◆ GOAL OF THE EXERCISE ◆
Scan each line of the records for the word "Blender" and extract the ones that have it.

Entries with scene source code:
──────────────────────────────
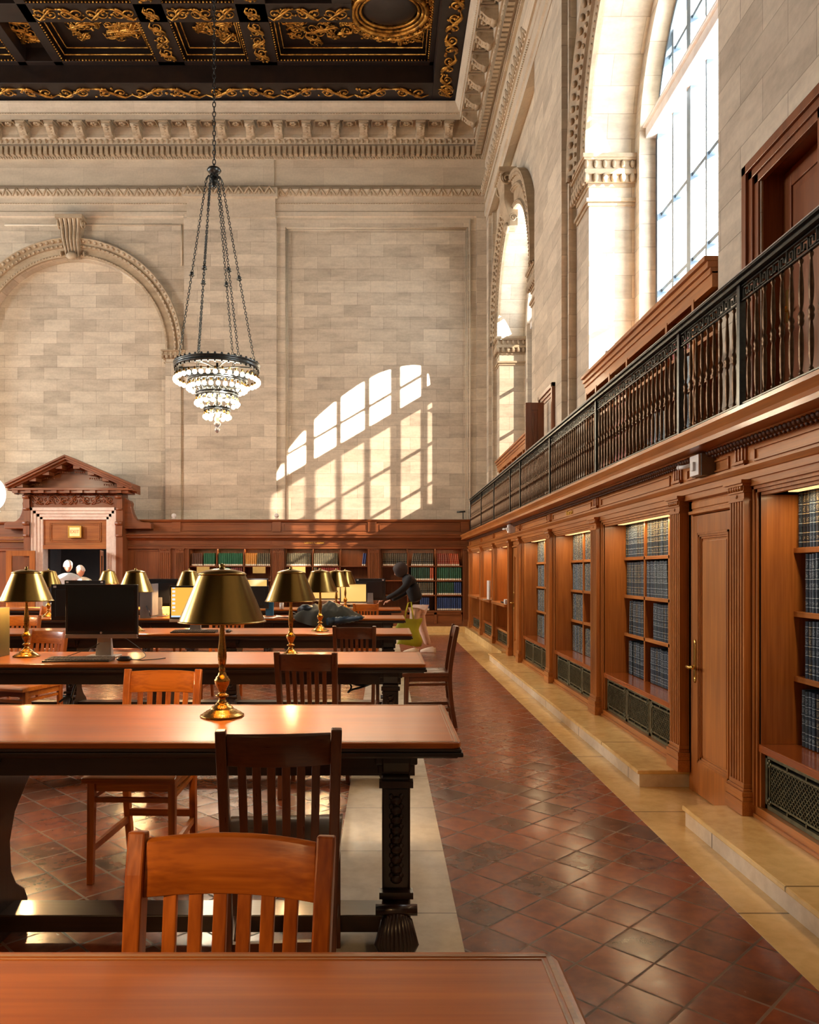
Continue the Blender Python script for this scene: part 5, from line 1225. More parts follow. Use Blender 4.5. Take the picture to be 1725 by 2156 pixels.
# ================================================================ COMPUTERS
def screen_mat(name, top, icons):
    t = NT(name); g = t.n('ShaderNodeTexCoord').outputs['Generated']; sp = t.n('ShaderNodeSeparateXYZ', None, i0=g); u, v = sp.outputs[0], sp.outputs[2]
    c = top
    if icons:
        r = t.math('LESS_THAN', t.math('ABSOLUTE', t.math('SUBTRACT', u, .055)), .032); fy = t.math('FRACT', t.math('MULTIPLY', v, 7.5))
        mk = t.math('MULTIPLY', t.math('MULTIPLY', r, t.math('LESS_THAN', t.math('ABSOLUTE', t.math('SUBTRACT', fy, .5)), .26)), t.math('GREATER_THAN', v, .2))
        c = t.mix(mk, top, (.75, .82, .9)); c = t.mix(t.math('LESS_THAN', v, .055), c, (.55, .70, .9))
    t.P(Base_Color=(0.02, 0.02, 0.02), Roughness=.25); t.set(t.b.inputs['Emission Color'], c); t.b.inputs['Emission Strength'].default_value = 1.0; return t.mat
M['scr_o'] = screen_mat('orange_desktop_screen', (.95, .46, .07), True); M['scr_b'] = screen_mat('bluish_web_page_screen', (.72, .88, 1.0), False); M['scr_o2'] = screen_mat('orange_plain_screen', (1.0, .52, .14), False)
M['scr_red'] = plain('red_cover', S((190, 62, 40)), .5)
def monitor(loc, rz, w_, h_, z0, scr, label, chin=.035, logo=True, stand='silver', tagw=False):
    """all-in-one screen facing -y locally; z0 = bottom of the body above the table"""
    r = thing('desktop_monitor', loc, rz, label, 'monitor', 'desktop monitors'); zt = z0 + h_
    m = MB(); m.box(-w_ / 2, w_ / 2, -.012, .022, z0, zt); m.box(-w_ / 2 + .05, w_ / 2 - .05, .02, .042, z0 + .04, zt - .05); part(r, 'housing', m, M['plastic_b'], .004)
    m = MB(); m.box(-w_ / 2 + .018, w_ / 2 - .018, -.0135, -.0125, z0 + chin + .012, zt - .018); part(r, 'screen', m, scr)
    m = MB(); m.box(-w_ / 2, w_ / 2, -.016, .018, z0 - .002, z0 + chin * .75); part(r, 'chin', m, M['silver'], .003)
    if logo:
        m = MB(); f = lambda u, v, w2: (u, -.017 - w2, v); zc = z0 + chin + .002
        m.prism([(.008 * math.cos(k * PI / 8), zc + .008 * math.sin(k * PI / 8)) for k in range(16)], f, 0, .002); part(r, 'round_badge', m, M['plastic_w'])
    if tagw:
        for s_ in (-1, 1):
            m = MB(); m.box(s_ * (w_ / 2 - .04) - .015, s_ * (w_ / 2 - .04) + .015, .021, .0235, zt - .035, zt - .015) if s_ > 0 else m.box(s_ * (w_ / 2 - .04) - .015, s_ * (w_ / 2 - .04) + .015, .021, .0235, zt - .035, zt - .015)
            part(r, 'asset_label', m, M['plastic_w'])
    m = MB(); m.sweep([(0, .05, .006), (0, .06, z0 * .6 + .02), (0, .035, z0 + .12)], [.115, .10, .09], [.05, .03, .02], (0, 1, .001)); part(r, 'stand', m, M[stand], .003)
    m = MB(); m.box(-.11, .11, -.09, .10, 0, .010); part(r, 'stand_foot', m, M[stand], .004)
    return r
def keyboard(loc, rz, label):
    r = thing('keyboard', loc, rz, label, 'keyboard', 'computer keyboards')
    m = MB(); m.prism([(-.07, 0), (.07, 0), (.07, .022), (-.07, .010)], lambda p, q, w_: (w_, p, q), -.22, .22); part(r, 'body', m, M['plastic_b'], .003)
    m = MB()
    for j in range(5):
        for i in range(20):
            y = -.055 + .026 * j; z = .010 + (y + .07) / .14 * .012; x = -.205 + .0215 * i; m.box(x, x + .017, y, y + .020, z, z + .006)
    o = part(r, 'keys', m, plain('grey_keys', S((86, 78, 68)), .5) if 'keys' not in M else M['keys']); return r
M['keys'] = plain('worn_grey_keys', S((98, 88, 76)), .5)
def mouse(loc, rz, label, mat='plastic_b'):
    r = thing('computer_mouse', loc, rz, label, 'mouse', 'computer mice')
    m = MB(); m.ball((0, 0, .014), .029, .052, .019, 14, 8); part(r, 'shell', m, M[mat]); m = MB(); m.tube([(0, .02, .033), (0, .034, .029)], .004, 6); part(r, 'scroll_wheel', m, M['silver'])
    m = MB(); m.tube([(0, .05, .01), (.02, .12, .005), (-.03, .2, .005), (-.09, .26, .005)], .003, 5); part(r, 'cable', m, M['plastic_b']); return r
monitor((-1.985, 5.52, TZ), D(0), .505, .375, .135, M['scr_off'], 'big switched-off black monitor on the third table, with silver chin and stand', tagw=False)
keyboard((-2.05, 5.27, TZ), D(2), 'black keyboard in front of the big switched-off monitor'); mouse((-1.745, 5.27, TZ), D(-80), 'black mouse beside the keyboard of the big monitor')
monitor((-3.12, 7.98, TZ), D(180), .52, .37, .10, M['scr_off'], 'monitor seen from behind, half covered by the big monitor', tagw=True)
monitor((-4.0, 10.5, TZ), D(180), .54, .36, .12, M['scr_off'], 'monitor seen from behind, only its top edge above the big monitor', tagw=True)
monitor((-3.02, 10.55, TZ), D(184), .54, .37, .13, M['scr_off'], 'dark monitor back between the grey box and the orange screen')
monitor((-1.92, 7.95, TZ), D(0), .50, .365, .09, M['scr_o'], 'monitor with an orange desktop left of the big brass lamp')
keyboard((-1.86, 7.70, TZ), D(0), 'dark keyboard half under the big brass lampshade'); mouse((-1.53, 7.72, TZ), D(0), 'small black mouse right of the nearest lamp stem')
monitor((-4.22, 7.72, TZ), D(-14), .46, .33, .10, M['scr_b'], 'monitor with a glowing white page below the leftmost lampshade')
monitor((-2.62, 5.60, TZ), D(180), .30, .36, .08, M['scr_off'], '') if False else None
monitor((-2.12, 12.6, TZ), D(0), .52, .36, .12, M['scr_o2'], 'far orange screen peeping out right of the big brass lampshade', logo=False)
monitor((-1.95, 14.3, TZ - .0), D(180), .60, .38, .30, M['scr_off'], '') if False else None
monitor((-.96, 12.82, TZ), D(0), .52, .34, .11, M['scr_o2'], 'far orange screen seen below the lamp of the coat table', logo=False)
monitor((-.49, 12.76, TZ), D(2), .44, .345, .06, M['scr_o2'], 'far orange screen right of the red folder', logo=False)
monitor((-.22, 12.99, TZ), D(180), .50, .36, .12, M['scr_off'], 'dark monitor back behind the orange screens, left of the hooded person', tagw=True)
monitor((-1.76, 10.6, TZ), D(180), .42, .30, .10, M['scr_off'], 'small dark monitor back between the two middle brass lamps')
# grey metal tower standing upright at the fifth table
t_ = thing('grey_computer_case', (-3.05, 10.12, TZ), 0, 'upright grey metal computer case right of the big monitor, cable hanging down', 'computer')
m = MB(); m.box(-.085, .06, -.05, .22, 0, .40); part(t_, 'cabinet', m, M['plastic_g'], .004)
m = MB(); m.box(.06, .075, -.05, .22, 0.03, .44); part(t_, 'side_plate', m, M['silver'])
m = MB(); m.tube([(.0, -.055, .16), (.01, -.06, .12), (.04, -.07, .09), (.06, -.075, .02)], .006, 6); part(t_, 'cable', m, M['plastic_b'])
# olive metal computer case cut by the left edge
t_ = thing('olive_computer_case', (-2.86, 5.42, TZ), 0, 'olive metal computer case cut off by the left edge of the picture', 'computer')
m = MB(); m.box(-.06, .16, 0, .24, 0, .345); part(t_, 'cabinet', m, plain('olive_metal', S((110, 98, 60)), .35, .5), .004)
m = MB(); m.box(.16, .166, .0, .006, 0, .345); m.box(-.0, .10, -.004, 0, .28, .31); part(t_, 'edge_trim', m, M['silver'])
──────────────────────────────
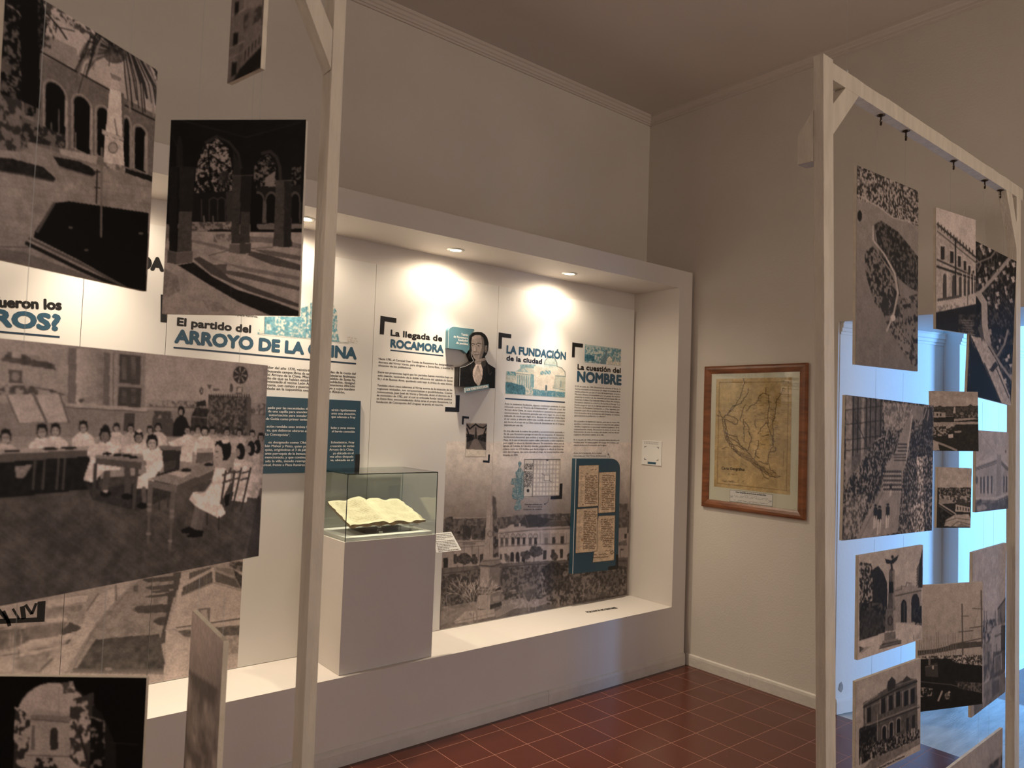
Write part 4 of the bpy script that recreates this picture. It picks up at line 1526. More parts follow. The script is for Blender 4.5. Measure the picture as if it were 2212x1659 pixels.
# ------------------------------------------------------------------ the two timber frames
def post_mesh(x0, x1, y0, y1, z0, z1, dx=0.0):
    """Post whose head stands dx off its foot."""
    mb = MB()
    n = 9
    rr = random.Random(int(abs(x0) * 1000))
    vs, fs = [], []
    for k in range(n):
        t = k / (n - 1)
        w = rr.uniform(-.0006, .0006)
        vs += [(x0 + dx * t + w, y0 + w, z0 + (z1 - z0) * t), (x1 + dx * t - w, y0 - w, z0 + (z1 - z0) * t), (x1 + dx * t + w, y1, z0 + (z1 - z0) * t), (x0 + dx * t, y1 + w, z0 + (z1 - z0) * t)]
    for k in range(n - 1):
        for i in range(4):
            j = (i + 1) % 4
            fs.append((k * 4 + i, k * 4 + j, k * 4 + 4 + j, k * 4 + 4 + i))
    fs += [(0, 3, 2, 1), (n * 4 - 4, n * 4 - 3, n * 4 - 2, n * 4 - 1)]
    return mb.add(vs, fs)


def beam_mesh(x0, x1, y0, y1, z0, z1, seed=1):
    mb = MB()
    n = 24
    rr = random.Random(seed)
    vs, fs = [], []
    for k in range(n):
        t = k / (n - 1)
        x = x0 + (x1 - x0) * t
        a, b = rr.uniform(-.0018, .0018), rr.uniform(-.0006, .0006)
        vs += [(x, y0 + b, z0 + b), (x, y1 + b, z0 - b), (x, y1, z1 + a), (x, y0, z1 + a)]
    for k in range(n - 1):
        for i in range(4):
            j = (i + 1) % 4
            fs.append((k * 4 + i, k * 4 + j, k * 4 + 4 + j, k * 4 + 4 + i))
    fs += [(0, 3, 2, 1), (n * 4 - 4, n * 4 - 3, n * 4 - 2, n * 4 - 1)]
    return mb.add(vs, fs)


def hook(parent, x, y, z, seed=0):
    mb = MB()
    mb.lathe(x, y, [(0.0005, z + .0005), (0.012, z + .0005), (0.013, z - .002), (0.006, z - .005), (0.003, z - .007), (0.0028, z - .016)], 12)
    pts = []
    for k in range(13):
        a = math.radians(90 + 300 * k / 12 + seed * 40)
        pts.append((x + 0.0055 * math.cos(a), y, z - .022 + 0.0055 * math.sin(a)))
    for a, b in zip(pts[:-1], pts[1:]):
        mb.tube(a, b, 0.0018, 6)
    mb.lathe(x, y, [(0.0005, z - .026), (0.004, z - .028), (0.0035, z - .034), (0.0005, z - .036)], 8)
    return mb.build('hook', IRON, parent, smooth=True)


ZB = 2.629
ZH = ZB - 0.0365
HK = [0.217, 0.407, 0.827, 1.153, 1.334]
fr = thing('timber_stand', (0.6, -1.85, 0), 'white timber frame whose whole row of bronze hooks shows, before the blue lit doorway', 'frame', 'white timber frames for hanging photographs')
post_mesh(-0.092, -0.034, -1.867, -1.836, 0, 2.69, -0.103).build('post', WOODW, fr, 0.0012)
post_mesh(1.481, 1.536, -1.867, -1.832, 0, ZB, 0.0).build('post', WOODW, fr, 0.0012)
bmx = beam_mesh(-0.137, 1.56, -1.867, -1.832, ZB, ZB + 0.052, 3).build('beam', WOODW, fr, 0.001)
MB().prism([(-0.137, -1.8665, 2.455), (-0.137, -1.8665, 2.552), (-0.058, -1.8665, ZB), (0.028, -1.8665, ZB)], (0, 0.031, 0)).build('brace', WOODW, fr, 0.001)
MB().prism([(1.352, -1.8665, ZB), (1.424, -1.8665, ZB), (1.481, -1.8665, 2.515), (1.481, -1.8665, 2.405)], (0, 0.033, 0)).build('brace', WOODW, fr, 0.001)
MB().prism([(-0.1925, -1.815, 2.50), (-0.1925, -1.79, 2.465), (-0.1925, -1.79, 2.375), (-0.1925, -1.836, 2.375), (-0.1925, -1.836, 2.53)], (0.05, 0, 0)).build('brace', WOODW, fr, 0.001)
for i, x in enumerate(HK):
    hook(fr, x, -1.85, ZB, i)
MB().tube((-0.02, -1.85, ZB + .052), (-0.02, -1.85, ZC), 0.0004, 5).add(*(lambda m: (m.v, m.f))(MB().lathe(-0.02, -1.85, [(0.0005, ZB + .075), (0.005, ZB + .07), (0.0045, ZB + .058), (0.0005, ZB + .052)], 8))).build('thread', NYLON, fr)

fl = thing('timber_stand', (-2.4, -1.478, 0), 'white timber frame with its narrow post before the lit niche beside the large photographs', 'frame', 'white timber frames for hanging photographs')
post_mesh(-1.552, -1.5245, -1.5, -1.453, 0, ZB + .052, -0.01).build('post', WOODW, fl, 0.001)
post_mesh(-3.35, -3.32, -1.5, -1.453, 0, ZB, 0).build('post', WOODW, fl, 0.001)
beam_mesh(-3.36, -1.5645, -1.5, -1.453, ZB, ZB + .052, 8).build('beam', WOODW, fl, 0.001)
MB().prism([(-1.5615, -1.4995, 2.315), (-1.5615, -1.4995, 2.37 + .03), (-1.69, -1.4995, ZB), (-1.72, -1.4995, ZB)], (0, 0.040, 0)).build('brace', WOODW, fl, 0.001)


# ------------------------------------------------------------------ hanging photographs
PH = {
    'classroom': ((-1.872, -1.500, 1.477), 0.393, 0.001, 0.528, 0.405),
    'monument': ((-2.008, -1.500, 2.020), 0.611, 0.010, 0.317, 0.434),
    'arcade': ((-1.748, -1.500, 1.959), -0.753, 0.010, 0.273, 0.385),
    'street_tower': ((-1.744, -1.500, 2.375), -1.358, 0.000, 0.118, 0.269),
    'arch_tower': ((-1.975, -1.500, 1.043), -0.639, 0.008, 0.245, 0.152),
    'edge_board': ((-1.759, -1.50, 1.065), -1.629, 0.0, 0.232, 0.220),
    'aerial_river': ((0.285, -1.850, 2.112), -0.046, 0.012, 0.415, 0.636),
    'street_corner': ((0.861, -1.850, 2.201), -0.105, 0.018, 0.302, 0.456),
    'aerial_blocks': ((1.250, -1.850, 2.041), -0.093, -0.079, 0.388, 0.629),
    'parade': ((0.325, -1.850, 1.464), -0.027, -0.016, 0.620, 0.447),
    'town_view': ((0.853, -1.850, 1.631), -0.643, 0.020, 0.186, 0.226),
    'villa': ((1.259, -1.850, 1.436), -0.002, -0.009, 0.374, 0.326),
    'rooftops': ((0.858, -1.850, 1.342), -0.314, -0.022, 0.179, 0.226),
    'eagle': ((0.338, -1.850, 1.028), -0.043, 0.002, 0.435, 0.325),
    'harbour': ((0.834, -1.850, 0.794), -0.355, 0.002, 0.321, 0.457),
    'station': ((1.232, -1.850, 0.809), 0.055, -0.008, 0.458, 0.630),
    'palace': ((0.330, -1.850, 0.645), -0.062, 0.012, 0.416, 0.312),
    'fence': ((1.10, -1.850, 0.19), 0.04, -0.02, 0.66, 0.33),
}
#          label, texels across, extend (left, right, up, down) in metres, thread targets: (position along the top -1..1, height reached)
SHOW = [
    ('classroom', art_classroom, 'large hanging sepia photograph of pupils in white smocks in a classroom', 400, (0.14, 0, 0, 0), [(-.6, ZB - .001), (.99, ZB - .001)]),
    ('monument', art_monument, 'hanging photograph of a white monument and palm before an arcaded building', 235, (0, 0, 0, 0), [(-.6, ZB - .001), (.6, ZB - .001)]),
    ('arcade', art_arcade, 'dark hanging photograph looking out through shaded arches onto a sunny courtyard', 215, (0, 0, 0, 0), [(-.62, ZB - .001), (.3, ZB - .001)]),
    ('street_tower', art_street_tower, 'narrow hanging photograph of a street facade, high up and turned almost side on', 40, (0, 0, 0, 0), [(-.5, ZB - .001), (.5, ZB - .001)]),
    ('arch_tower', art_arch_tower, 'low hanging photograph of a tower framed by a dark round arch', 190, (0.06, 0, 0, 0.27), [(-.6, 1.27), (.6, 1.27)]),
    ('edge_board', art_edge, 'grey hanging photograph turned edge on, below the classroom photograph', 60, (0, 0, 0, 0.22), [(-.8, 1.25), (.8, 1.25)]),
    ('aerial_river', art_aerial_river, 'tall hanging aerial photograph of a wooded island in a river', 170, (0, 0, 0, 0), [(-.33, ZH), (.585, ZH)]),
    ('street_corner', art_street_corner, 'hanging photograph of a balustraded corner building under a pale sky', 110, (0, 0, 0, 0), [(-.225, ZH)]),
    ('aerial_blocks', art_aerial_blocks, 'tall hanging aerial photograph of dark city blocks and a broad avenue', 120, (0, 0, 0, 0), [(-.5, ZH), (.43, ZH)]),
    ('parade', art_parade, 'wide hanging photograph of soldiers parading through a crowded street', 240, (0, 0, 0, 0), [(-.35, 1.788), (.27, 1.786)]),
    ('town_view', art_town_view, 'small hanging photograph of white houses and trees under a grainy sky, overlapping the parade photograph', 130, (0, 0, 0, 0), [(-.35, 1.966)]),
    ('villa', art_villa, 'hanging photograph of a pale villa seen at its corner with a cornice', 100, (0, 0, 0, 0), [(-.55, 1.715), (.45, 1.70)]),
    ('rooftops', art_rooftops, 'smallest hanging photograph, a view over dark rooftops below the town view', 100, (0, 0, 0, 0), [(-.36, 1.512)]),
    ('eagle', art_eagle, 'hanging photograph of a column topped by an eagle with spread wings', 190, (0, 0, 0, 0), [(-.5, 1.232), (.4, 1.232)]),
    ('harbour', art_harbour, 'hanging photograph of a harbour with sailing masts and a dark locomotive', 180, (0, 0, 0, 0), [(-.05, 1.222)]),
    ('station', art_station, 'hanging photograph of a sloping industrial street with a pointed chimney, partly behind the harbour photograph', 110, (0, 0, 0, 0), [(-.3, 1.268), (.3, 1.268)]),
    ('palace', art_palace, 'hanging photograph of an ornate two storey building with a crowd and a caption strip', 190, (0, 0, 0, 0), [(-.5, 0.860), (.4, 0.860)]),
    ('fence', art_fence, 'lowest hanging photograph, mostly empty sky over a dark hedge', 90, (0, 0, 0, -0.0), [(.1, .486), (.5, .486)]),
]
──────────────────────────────
◆ RESPONSE TO THIS EXERCISE ◆
Continue the Blender Python script for this scene: part 5, from line 1225. More parts follow. Use Blender 4.5. Take the picture to be 1725 by 2156 pixels.
Write part 4 of the bpy script that recreates this picture. It picks up at line 1526. More parts follow. The script is for Blender 4.5. Measure the picture as if it were 2212x1659 pixels.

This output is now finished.